While over 70% of the global economy has signed the Pledge, mitigation potential varies. The largest potential in Europe and India is in the waste sector. In China it is from coal production followed by livestock, while in Africa it is from livestock followed by oil and gas. In the Asia-Pacific region, excluding China and India, it is coal and waste, and in the Middle East, North America and Russia it is from oil and gas. From this perspective, it is noteworthy that some largest exporters of LNG have not so far signed the Pledge: Australia, Qatar, Russia, Malaysia, Algeria and Trinidad & Tobago, Oman and Brunei.

Methane - the facts

Methane is a short-lived climate pollutant with an atmospheric lifetime of roughly a decade (CO2 stays in the atmosphere for hundreds of years). Intergovernmental Panel on Climate Change (IPCC) research shows that it is responsible for at least a quarter of today’s global warming. The recent Global Methane Assessment launched by the United Nations Environment Programme (UNEP) and the Climate and Clean Air Coalition predicts that cutting human-caused methane by 45% this decade would avoid nearly 0.3°C of global warming by the 2040s.

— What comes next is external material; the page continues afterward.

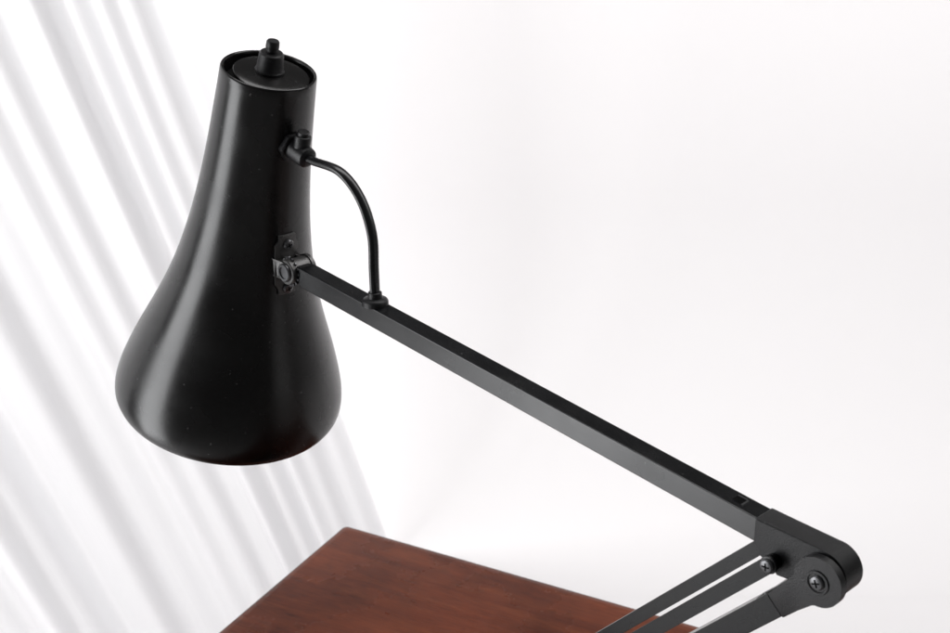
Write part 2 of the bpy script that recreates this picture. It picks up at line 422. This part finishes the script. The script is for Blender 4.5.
# ------------------------------------------------------------ CURTAIN
d=Vector((-.70,-.714,0)).normalized(); nr=Vector((.714,-.70,0)).normalized()
c00=Vector((-.175,2.32,0)); W=1.3; Hc=2.6
NS,NT=620,60
bm=bmesh.new(); uvl=bm.loops.layers.uv.new('UVMap'); rows=[]
def fold(s,t):
    q=s*(1+.10*math.sin(2.2*s+.6))
    x=q+.060*noise.noise(Vector((q*3.1,t*.5,1.3)))
    am=.85+.8*noise.noise(Vector((s*5,t*.35,7.7)))
    f=.030*am*math.sin(x*2*math.pi/.142+.5*math.sin(x*2*math.pi/.142))+.0068*math.sin(x*2*math.pi/.055+1.4+.6*math.sin(t*1.1))
    f+=.055*noise.noise(Vector((s*3.2,t*.45,4.2)))+.009*noise.noise(Vector((s*17,t*1.0,9)))
    return f
for j in range(NT+1):
    t=Hc*j/NT; z=t; row=[]
    for i in range(NS+1):
        s=W*i/NS
        sh=.315*z+.015*math.sin(z*1.7)
        spread=1+.03*z
        p=c00+d*(s*spread+sh)+nr*(fold(s,t)*(0.80+.15*z))
        p.z=z+.004
        row.append(bm.verts.new(p))
    rows.append(row)
for j in range(NT):
    for i in range(NS):
        f=bm.faces.new((rows[j][i],rows[j][i+1],rows[j+1][i+1],rows[j+1][i]))
        for l,(a_,b_) in zip(f.loops,((i,j),(i+1,j),(i+1,j+1),(i,j+1))): l[uvl].uv=(a_/NS,b_/NT)
cur=place('curtain',bm,M_cloth,angle=180,origin=c00)
cur['label']='sheer white floor-length curtain hanging in slanted pleats'; cur['category']='curtain'

# ------------------------------------------------------------ SETTING
# low white wall whose foot curves softly out into the floor
bm=bmesh.new(); RC=.62; yw=2.80; WH=1.75
prof=[(yw,WH)]+[(yw-RC+RC*math.cos(t),RC-RC*math.sin(t)+.0003) for t in [math.pi/2*i/32 for i in range(33)]]
c0_=[bm.verts.new((-1.4,y,z)) for y,z in prof]+[bm.verts.new((-1.4,yw+.1,.0003)),bm.verts.new((-1.4,yw+.1,WH))]
c1_=[bm.verts.new((5.7,v.co.y,v.co.z)) for v in c0_]
N=len(c0_)
for i in range(N): bm.faces.new((c0_[i],c0_[(i+1)%N],c1_[(i+1)%N],c1_[i]))
bm.faces.new(c0_); bm.faces.new(c1_[::-1])
w=place('wall',bm,M_wall,angle=20,origin=(0,0,0)); w['label']='plain white painted wall curving softly into the floor'; w['category']='wall'; w['kind']='structure'
bm=bmesh.new(); vs=[bm.verts.new(v) for v in ((-6,-4,0),(7,-4,0),(7,6,0),(-6,6,0))]; bm.faces.new(vs)
fl=place('floor',bm,M_wall,smooth=False,origin=(0,0,0)); fl['kind']='structure'; fl['label']='smooth white floor'; fl['category']='floor'

# ------------------------------------------------------------ LIGHT
wd=bpy.data.worlds.new('World'); scene.world=wd; wd.use_nodes=True
bg=wd.node_tree.nodes['Background']; bg.inputs['Color'].default_value=(1,.99,.98,1); bg.inputs['Strength'].default_value=.075
def area(name,loc,aim,sx,sy,pw,col=(1,1,1)):
    l=bpy.data.lights.new(name,'AREA'); l.shape='RECTANGLE'; l.size=sx; l.size_y=sy; l.energy=pw; l.color=col
    o=bpy.data.objects.new(name,l); COL.objects.link(o); o.location=loc
    o.rotation_euler=(Vector(aim)-Vector(loc)).to_track_quat('-Z','Y').to_euler(); return o
area('window_light',(-2.3,2.05,1.4),(-.6,1.7,.7),.8,2.4,54,(1,.993,.992))
area('side_window_light',(-1.9,.35,.95),(0,.9,1.0),.85,1.8,35,(.975,.985,1))
area('wall_fill_light',(1.2,1.15,2.1),(1.2,2.7,.5),3.2,.9,44.5,(1,.988,.989))  # added fill aimed at the wall to brighten it, no ceiling fixture
area('right_fill_light',(1.9,-.1,.8),(-.1,.9,1.0),.7,1.2,1.2,(1,1,1))  # weak added fill for sheen on the shade's lower right, no window there

# ------------------------------------------------------------ CAMERA
cd=bpy.data.cameras.new('camera'); cam=bpy.data.objects.new('camera',cd); COL.objects.link(cam)
cam.location=O; cam.rotation_euler=(math.radians(68),0,0)
cd.lens=50; cd.sensor_width=36; cd.clip_start=.01; cd.clip_end=100
cd.dof.use_dof=True; cd.dof.focus_distance=.84; cd.dof.aperture_fstop=18
scene.camera=cam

According to UNEP, methane from fossil fuels accounts for 35% of the total emissions resulting from human activity (agriculture accounts for 40% and waste for 20%). In the fossil fuel sector, oil and gas extraction, processing and distribution accounts for 23%. With pre-existing technology, a 75% reduction in methane emissions from the upstream oil and gas sector is possible, 50% of this could be done at no net cost. Actions include fixing leaks and reducing venting.